Relman, Dane & Colfax is litigating two Fair Housing Act lawsuits against Wells Fargo alleging that Wells Fargo has engaged in “reverse redlining” - intentionally targeting minority communities for predatory mortgage loans with discriminatory and unfair terms.  The firm represents the City of Baltimore in one case (in the U.S. District Court for the District of Maryland) and represents the City of Memphis and Shelby County, Tennessee, in the other (in the U.S. District Court for the Western District of Tennessee).  On April 22, 2011, and May 4, 2011, the federal courts in Maryland and Tennessee, respectively, issued important decisions denying Wells Fargo’s motions to dismiss the lawsuits. 

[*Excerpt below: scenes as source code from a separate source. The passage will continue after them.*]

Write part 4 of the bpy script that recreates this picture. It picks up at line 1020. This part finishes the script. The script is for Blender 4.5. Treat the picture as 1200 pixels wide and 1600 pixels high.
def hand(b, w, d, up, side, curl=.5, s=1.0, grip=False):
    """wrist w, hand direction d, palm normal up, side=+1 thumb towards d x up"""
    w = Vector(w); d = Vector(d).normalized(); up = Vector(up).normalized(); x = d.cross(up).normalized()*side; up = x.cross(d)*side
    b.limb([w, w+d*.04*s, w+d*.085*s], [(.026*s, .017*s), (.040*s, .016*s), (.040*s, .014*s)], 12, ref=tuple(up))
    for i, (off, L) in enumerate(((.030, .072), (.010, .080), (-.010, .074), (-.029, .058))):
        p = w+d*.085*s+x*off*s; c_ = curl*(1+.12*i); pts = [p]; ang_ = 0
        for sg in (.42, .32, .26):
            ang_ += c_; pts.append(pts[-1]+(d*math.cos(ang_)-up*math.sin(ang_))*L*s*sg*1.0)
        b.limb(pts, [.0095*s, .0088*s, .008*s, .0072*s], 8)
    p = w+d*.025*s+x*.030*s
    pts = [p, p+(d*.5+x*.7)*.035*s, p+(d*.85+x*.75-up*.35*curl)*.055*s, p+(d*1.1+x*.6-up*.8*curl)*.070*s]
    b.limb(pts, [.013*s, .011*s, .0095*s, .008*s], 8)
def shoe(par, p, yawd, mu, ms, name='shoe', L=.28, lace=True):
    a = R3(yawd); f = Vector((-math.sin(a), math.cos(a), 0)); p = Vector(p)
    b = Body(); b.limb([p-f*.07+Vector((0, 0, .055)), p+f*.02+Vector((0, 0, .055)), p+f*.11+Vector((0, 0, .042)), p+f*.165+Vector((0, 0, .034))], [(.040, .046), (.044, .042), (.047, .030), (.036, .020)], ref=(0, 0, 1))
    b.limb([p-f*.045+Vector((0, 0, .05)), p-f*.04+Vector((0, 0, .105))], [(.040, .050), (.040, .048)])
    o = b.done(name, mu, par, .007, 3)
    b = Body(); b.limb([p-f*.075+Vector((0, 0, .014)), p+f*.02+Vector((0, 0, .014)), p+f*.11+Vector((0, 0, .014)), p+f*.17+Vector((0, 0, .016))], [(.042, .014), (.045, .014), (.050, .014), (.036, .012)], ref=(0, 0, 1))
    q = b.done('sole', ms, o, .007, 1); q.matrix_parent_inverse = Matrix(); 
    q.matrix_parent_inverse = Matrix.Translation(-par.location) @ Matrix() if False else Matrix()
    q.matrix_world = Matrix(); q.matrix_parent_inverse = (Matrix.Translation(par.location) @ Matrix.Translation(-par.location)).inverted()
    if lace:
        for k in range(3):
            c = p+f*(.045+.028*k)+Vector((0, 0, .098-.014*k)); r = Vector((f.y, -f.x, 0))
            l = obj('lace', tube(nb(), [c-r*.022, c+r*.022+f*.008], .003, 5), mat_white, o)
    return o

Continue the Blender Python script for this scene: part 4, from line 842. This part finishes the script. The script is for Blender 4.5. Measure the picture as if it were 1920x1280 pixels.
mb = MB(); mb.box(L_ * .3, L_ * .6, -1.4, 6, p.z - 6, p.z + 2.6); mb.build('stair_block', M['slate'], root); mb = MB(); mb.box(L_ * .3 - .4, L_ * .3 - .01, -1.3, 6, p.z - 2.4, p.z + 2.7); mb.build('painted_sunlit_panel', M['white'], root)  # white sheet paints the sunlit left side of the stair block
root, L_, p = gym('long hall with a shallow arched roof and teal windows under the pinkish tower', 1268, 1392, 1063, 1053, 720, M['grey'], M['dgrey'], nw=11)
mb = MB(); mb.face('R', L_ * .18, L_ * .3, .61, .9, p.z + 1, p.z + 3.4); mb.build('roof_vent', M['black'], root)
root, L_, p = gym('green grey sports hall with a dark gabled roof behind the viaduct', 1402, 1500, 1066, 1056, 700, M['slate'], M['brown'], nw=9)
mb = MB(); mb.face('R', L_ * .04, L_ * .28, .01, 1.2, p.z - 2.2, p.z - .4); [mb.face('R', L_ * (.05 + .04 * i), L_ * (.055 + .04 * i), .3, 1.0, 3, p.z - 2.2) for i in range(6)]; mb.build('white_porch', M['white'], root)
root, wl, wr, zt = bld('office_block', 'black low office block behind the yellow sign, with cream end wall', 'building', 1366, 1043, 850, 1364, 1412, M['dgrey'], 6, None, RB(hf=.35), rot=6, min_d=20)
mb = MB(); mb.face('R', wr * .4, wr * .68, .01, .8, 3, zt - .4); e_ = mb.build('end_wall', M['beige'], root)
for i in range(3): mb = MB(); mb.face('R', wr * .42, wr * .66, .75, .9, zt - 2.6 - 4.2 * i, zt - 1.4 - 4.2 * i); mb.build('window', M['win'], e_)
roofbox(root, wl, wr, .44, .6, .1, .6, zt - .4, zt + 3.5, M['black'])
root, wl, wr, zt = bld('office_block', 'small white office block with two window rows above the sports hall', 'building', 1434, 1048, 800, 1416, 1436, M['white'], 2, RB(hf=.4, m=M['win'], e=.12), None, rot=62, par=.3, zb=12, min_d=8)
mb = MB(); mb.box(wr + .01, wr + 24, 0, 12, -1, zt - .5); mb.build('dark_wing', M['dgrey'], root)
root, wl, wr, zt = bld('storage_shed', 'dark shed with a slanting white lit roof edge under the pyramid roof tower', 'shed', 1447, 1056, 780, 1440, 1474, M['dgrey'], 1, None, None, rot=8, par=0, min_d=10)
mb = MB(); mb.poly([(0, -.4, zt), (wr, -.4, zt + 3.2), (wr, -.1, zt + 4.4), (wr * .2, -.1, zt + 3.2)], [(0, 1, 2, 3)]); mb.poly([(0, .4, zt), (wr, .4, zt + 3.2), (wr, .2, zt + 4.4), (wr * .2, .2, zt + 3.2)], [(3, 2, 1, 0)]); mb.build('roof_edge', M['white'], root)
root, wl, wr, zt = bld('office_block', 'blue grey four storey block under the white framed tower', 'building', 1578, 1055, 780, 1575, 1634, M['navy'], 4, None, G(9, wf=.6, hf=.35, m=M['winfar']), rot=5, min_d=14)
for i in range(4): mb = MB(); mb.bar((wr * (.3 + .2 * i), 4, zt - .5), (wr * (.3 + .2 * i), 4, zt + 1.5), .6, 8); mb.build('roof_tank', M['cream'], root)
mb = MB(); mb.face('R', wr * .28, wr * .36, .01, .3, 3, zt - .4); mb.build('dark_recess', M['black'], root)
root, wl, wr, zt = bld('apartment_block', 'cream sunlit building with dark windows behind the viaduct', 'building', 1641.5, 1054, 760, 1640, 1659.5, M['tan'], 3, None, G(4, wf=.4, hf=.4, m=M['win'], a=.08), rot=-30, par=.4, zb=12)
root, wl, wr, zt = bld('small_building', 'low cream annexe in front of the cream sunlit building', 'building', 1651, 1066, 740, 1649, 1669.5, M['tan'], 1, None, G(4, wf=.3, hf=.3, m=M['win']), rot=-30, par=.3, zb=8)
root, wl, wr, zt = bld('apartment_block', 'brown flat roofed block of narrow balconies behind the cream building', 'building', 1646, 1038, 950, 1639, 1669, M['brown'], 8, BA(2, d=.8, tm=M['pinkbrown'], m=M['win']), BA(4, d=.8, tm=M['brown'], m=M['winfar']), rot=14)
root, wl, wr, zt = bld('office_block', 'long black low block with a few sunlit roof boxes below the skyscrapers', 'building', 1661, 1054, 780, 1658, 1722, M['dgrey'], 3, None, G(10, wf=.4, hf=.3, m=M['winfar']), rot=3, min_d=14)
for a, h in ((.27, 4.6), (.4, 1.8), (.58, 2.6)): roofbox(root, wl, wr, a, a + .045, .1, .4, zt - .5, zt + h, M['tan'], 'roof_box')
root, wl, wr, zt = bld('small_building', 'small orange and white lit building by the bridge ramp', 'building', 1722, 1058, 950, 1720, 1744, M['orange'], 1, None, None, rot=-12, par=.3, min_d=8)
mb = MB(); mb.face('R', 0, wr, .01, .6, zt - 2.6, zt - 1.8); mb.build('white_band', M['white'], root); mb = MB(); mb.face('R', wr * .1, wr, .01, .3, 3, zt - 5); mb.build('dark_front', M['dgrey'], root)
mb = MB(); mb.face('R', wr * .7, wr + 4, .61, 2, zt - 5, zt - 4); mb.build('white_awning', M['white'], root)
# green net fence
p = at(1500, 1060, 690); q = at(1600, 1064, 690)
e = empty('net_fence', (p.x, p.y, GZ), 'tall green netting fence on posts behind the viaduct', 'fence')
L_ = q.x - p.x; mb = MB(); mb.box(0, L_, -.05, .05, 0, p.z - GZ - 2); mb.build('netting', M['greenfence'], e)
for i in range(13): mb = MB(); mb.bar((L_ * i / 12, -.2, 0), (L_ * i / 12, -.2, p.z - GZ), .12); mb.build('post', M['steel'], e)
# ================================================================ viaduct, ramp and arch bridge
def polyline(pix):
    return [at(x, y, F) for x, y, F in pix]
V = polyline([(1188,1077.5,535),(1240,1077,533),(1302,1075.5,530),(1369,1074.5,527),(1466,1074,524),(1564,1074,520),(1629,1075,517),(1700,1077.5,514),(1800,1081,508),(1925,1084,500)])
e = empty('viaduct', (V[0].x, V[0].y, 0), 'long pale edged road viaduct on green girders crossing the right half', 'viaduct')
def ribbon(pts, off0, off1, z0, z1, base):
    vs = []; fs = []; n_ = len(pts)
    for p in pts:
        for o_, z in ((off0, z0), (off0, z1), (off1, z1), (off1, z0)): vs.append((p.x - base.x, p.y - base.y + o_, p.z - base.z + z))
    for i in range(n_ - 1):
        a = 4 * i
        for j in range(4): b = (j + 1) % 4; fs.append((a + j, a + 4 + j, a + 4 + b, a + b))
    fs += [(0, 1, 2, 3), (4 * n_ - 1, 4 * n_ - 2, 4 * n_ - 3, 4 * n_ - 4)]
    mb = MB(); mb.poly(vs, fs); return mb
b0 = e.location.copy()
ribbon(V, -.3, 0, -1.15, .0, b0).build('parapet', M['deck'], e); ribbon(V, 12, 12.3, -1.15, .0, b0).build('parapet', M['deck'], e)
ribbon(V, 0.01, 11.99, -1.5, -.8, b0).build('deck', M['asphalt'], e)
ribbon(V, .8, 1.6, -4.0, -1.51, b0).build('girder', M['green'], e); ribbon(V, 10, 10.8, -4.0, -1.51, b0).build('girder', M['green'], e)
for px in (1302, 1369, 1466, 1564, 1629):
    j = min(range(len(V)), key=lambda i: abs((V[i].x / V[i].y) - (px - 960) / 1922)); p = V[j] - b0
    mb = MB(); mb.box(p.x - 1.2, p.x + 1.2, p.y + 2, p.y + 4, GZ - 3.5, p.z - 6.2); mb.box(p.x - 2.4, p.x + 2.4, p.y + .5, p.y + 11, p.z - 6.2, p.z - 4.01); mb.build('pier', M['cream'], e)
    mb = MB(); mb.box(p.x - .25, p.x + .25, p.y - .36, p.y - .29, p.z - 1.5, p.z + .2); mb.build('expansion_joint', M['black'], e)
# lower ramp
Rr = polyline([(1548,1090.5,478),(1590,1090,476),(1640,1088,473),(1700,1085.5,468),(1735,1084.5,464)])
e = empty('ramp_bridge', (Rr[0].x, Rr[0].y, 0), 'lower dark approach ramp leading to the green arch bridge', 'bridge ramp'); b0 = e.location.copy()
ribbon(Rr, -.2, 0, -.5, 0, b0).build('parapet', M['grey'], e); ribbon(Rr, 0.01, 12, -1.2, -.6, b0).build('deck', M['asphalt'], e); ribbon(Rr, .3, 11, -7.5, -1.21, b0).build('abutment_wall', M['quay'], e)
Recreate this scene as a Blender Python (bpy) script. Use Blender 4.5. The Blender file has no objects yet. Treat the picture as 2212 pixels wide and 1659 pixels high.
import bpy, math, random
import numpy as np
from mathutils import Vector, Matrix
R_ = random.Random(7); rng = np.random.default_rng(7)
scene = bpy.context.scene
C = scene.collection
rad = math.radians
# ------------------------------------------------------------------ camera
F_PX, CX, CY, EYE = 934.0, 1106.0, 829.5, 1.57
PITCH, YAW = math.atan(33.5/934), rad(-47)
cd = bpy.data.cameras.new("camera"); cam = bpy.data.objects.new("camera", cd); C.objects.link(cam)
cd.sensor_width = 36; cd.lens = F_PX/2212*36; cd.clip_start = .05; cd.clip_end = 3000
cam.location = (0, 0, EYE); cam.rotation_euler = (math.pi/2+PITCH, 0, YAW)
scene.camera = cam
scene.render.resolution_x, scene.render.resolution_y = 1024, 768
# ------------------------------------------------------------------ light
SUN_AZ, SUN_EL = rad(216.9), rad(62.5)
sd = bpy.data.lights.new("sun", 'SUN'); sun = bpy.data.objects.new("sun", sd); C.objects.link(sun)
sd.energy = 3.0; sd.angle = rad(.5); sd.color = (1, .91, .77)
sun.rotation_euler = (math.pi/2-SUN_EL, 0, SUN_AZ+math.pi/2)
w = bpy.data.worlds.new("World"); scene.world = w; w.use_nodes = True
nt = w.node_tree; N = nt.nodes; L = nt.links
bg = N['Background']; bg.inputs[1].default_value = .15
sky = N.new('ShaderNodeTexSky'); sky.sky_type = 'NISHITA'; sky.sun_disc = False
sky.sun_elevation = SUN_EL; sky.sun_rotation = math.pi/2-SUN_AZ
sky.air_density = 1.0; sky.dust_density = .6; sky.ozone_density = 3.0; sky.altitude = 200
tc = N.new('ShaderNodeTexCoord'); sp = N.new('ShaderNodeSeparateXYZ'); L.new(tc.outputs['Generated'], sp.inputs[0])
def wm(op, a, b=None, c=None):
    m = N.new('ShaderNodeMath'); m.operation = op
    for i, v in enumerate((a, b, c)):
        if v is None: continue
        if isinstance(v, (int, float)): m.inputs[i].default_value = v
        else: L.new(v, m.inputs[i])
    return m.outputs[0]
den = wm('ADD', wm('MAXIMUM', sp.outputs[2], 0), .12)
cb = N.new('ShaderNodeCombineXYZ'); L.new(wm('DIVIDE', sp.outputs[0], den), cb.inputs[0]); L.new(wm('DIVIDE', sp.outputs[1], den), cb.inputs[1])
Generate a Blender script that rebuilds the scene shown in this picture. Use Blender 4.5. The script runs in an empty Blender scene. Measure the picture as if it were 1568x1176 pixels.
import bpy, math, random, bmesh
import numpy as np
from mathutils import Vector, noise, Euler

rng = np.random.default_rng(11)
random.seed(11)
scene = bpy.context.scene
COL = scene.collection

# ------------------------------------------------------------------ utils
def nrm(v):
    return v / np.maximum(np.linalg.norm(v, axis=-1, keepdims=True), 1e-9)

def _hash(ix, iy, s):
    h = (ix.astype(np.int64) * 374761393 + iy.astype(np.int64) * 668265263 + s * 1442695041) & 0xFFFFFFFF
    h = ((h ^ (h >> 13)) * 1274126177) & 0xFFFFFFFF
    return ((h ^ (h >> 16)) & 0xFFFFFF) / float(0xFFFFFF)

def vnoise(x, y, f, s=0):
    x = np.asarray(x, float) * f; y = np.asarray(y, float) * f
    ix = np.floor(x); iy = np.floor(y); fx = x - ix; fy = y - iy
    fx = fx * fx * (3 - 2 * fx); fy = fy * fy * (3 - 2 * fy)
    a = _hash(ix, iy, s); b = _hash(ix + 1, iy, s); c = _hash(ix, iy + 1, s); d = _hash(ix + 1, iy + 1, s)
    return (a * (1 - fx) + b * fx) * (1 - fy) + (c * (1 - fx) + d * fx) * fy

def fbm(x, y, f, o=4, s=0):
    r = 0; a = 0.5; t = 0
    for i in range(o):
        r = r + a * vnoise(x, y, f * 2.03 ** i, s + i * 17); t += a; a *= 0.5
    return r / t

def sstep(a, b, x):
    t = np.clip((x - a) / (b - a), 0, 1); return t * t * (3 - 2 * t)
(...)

The suits allege that Wells Fargo’s discriminatory lending practices have resulted in extraordinarily high rates of foreclosure in minority neighborhoods.  These foreclosures cause Baltimore, Memphis, and Shelby County to lose property tax revenues and to spend additional funds for critical municipal services as foreclosed homes become vacant and deteriorate.

The complaints set forth detailed examples of increased and costly services that the Plaintiffs have had to provide at specific Wells Fargo foreclosure properties.  They describe and attach detailed declarations from former Wells Fargo employees explaining how the company has used discretion in pricing and financial incentives to encourage its employees to target African-American neighborhoods for deceptive, high priced loans that predictably result in unnecessary foreclosures.  The complaints also includes a wealth of statistical evidence that reflects reverse redlining, including the fact that a Wells Fargo mortgage in an African-American neighborhood in Baltimore, Memphis, or Shelby County is several times as likely to go to foreclosure as a Wells Fargo mortgage in a white neighborhood.  

The decisions denying Wells Fargo’s motions to dismiss make clear that local governments have a legal right under the Fair Housing Act to seek redress from lenders for reverse redlining practices that cause unnecessary foreclosures and vacancies in minority communities.  Both cases are now proceeding to discovery.